Chrysler Plan to Bring Small Chinese Cars to North America Is Reportedly Dead

Chery-QQ.jpg Chrysler's plan to bring small, fuel-efficient cars made by China's Chery Automobile Co. to North America may be dead, according to a report in today's Automotive News (subscription required).

Last year, Tom LaSorda, Chrysler's CEO at the time, touted a deal in which Chery would supply small cars such as the one pictured here to Chrysler.

The two companies were scheduled to start bringing cars to Mexico this year. But now, neither company is talking about the deal. And a source says the program is on hold.

"I wouldn't place much hope on it," a former Chery executive familiar with the Chrysler deal told Automotive News. "Both companies have their own problems to deal with, and both have run out of money."

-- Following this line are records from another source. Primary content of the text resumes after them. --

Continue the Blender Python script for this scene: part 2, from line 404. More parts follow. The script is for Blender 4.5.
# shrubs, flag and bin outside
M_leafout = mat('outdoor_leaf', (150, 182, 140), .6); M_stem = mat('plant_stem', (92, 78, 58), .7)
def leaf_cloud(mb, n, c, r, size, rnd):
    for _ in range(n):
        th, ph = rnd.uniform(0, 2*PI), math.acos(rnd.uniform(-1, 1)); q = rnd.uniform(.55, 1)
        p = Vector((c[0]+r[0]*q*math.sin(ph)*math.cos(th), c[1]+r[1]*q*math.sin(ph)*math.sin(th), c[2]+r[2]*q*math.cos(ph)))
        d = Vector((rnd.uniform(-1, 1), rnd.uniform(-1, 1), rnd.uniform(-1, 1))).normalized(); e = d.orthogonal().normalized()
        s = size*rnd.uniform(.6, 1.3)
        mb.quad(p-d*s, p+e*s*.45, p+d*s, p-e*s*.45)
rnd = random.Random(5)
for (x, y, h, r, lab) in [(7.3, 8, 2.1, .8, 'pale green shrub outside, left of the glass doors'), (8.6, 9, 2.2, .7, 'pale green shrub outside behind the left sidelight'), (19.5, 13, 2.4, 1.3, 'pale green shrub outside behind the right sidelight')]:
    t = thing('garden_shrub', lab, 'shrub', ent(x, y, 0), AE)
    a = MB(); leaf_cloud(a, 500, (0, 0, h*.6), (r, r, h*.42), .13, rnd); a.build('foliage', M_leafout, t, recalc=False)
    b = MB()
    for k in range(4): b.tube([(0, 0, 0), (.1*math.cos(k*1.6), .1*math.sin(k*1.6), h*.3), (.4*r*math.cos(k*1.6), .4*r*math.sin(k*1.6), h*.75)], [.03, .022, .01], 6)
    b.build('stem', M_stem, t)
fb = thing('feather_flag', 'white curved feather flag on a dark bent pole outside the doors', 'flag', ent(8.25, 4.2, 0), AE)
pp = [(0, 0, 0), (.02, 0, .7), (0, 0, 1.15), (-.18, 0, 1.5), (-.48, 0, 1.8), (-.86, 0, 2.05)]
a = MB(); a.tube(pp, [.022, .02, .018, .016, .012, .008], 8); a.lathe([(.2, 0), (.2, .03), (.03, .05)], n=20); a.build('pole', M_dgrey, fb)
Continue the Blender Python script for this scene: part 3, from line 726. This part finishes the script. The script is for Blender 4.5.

He said a major obstacle was the substandard quality of Chery's cars. "Chery knows there is no way for these cars to meet the safety and emission standards of the U.S. market in the near future," the former executive said.

Chrysler and Chery never offered a public timetable for the arrival of Chery-made cars in U.S. showrooms. In a May interview with Automotive News, LaSorda said plans for Chery's U.S. debut were having difficulties.

"We need small cars," said LaSorda, who now is Chrysler's co-president. "Chery's cars are still not ready for that exposure into these markets."